Tree-planting drones

Several ambitious reforestation projects are currently underway across the globe. However, to plant millions of trees by hand is a laborious operation, to say the least. Several companies have therefore developed drones to sow packets of seeds, which have certain benefits (speed, cost) compared with traditional methods. The use of machine learning makes it possible to assess conditions on the ground, identify suitable planting sites, monitor the plants’ growth, etc., favouring native species. Startup BioCarbon Engineering, for example, is working with Worldview International Foundation, a non-profit organisation based in Myanmar (formerly Burma), on a degraded mangrove forest restoration pilot project.

First the drones fly over the affected area to map it, collecting data that can be combined with satellite data and analysed to determine the best locations to plant the seeds. They then fire biodegradable pods filled with germinated seeds and nutrients. In theory, ten drones piloted by two operators could plant 400,000 tree seeds per day. The Worldview International Foundation, which also works with Indian farmers to restore mountain forests, wishes to use the same drones in these areas, after the technique has proved successful on a larger scale in Myanmar.

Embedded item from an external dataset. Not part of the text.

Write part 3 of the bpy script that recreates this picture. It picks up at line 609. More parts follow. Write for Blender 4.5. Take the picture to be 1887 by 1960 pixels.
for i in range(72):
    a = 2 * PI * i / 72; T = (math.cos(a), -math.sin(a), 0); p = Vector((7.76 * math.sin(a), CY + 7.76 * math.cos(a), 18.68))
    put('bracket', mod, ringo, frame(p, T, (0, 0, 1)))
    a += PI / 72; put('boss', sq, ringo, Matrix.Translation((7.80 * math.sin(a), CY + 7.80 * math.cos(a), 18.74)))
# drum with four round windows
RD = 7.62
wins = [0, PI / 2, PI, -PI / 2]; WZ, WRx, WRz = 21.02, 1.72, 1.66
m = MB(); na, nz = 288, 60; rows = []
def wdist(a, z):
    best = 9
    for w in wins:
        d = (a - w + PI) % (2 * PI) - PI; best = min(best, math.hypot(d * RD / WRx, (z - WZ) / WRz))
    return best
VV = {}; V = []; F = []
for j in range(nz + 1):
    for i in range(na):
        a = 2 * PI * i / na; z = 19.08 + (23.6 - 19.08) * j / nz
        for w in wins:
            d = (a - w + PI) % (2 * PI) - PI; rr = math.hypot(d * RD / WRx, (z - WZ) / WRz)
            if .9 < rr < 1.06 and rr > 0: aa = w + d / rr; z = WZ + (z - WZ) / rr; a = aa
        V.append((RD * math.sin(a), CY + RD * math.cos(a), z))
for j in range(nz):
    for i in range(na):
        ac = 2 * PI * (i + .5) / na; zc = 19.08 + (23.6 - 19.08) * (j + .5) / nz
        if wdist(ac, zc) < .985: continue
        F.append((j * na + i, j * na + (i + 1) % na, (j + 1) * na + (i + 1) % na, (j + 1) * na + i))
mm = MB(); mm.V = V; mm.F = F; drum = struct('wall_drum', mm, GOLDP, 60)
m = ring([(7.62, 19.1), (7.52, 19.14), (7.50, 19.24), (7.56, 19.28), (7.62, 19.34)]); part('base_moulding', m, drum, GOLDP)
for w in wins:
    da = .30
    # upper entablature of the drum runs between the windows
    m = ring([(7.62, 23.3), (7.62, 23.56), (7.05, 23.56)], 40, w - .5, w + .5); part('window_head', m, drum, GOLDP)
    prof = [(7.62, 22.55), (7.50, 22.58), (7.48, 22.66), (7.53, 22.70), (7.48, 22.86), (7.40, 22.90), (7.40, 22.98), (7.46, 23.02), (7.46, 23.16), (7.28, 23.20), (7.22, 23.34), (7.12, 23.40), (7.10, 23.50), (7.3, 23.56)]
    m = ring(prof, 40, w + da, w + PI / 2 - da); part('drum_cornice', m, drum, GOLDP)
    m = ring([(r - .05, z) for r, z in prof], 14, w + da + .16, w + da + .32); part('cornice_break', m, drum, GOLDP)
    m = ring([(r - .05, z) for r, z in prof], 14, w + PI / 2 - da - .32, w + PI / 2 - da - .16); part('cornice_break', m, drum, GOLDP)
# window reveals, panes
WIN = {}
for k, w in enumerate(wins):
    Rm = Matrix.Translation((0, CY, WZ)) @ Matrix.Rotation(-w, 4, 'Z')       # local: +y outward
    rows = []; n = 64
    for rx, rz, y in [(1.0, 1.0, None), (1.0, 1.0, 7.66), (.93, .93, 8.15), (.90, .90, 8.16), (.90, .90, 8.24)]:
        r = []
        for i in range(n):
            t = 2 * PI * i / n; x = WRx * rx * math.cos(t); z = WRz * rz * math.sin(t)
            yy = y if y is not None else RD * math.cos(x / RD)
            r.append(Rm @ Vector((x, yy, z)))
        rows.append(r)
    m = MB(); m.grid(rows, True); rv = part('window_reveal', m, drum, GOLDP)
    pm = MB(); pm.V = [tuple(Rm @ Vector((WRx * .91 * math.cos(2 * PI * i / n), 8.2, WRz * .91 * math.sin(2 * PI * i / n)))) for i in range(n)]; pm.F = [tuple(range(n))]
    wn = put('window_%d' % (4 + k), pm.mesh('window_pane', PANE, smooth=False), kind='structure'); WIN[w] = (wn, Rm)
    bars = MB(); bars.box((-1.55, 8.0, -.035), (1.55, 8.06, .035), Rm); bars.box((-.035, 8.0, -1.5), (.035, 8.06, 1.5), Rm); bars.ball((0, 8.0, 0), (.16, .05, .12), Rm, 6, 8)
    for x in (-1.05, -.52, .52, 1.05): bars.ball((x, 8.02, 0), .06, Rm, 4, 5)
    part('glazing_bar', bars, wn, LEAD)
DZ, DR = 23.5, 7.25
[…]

American startup DroneSeed, which operates in the west of the United States, for its part, is looking more specifically at post-fire-tree-planting projects with the help of swarms of drones equipped with multispectral cameras, high-end lidar*, tanks, and dispersal mechanisms. The drones fly over and map the burnt area, enable identification of the places where trees grow best, and deploy packets of seeds and nutrients.

Better natural resource management, monitoring forest cover and living species thanks to satellite imagery; tracking illegal deforestation and protecting animal thanks to machine learning; reforestation with drones, etc. Emerging technologies provide unprecedented possibilities to contribute to the preservation of our ecosystems.

* An alternative to radar using the reflected light of a laser.